Tina Carlson, a psychiatric nurse practitioner, released her first book of poems, Ground, Wind, This Body, through University of New Mexico Press in March. The book is a chronicle of sorts, one that winds through the wretchedness wrought by war and the deep, lifelong impression it leaves in the lives of a returning soldier’s children.

Tina is a dedicated nurse who works with the homeless in Albuquerque and a true poet—and what a combination: a carer both of human beings and of the language we use to shape and reshape our experience—who is also one of my dearest friends.

 

Try reading this poem aloud. It comes about midway through her book (offered here with the poet’s permission): 

Summer Nights

 

After rain, the earth shines in gratitude. We are nine,

awake on wet grass and the sky, a vast cup of stars.

Because our lives are small fires buried under dry fields,

the muddy homes of childhood, auditoriums of weeds, and trees.

Even discomfort glistens here.

The whole world breathes together, watches messages

pass across the wide face of the moon. We were born into wildness

after the war.
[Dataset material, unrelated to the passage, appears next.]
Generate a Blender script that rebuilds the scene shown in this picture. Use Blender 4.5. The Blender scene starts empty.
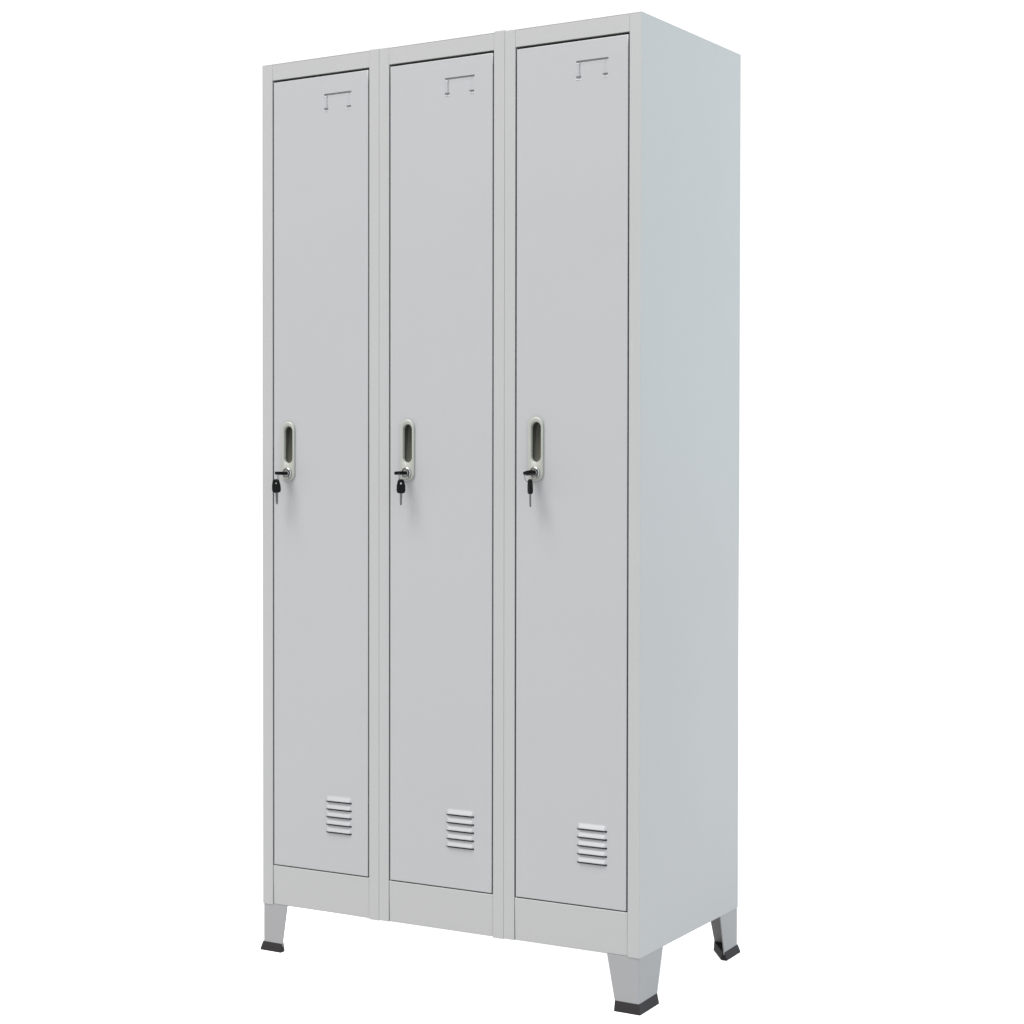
import bpy, bmesh, math
from mathutils import Vector, Matrix
S = bpy.context.scene
C = S.collection
PI = math.pi
# ------------------------------------------------------------------ dimensions
W, D, H = 0.900, 0.4585, 1.8837       # width, depth, height of the cabinet
ZB = 0.0963                           # underside of the body
DB, DT = 0.1817, 1.8478               # centres of the gaps below / above the doors
POST = 0.0245                         # visible width of one front post
LEAN = .0187                          # the body stands a touch higher at the back
def floor_z(x, y): return -.0036 - .0082*x + .0425*y   # the floor is not quite level; the legs reach down to it

# ------------------------------------------------------------------ materials
def principled(name, col, rough=.5, metal=0., spec=.5, coat=0., bump=None, var=0.):
    m = bpy.data.materials.new(name); m.use_nodes = True
    nt = m.node_tree; b = nt.nodes['Principled BSDF']
    b.inputs['Base Color'].default_value = (*col, 1)
    b.inputs['Roughness'].default_value = rough
    b.inputs['Metallic'].default_value = metal
    b.inputs['Specular IOR Level'].default_value = spec
    b.inputs['Coat Weight'].default_value = coat
    b.inputs['Coat Roughness'].default_value = .15
    tc = nt.nodes.new('ShaderNodeTexCoord')
    if var:
        n = nt.nodes.new('ShaderNodeTexNoise'); n.inputs['Scale'].default_value = 3.1
        n.inputs['Detail'].default_value = 5
        nt.links.new(tc.outputs['Object'], n.inputs['Vector'])
        r = nt.nodes.new('ShaderNodeMapRange')
        r.inputs['To Min'].default_value = 1 - var; r.inputs['To Max'].default_value = 1 + var
        nt.links.new(n.outputs['Fac'], r.inputs['Value'])
        mx = nt.nodes.new('ShaderNodeVectorMath'); mx.operation = 'SCALE'
        mx.inputs[0].default_value = col
        nt.links.new(r.outputs['Result'], mx.inputs['Scale'])
        nt.links.new(mx.outputs['Vector'], b.inputs['Base Color'])
    if bump:
        prev = None
        for sc, dist, st in bump:
            n = nt.nodes.new('ShaderNodeTexNoise'); n.inputs['Scale'].default_value = sc
            n.inputs['Detail'].default_value = 2
            nt.links.new(tc.outputs['Object'], n.inputs['Vector'])
            bp = nt.nodes.new('ShaderNodeBump'); bp.inputs['Strength'].default_value = st
            bp.inputs['Distance'].default_value = dist
            nt.links.new(n.outputs['Fac'], bp.inputs['Height'])
            if prev: nt.links.new(prev.outputs['Normal'], bp.inputs['Normal'])
            prev = bp
        nt.links.new(prev.outputs['Normal'], b.inputs['Normal'])
    return m

SHEET = [(2.3, .013, .4), (900., .00006, .6)]
M_BODY = principled('grey_powder_coat', (.184, .1805, .1765), .42, spec=.45, bump=SHEET, var=.012)
M_DOOR = principled('grey_powder_coat_door', (.182, .1795, .1805), .42, spec=.45, bump=SHEET, var=.012)
M_LEG = principled('grey_leg_paint', (.141, .1372, .138), .5, spec=.4, bump=[(900., .00006, .6)])
M_INNER = principled('dark_inner_shade', (.03, .03, .03), .8, spec=.1)  # near-black colour stands in for the shade inside the closed cabinet
M_RUB = principled('black_rubber', (.010, .0085, .009), .65, spec=.16)
M_BEZ = principled('ivory_plastic', (.172, .170, .152), .42, spec=.4)
M_REC = principled('olive_grey_plastic', (.030, .029, .020), .5, spec=.25)
M_CHR = principled('chrome', (.24, .24, .23), .2, metal=1.)
M_STEEL = principled('key_steel', (.07, .07, .067), .35, metal=1.)
M_KEY = principled('black_key_plastic', (.0025, .0025, .0025), .5, spec=.05)
M_FLOOR = principled('white_glow_floor', (.35, .35, .35), .8, spec=.0)   # white floor with added glow that washes out the shadow under the cabinet
M_FLOOR.node_tree.nodes['Principled BSDF'].inputs['Emission Color'].default_value = (1, 1, 1, 1)
M_FLOOR.node_tree.nodes['Principled BSDF'].inputs['Emission Strength'].default_value = .95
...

Each year, watch the hillsides burn aspen yellow,

then the wind changes everything to brown.

For you, I am an arsonist.

Our fathers take aim at us behind doors with imaginary weapons,

still living in battle. Almost criminal, our desire to thrive in this world.

Our futures arrested, like the cat’s gift in the doorway:

birdlike, perfectly curled into the shape of an egg, gelatinous.

Even after several re-readings I am left breathless by that last image.

 

With the astonishing opening lines we begin in thankfulness for a thirst quenched, for the simplicity of wet grass and cupped stars—a childlike sweetness that gives way immediately to an underground fire. By line 3 we know we are in hell, navigating atemporally a place that by some unnamed grace makes even pain beautiful.

 

The poem doesn’t let on who “we” are, and so it allows me to step as a nine-year-old into that space. “For you, I am an arsonist,” the speaker says, implicating me in the near-criminality of a “desire to thrive,” despite our aborted future that has been left uncannily as a “gift.”

 

When the speaker states “We were born into wildness / after the war” she means the Second World War, but she could also be referencing our current landscape of perpetual War on Terror. Regardless, wildness in this poem’s universe is a two-headed thing, both a natural and a manmade chaos, one that helps us survive our wounded fathers and also nearly annihilates us.

 

Such antipodal tensions abound in this poem, as throughout the book. Redemption is almost always at hand, as in these brilliant lines, in which it seems that the entire world is being born and dying at the same time:

The whole world breathes together, watches messages

pass across the wide face of the moon.

Yesterday was Poem in Your Pocket Day, but it’s not too late to print this one out, or another of her poems from the book, “Ojo Caliente: Metamorphoses,” that recently appeared on Verse Daily. Carry it with you. Give it to a colleague. Read it to a friend over lunch.

 

I asked Tina what it’s been like to have this book published. She said by email: “Having this book out in the world was initially terrifying. So much was never supposed to be spoken. But the book itself, like a child, has its own life now, and wants the secrets to be over and the war wounds to be healed.”

 

Poetry has often served to bear witness and to speak the unspeakable.

 

I’ve been reading Tina Carlson’s numinous poems for more than 20 years. It thrills me that now you can read them, too.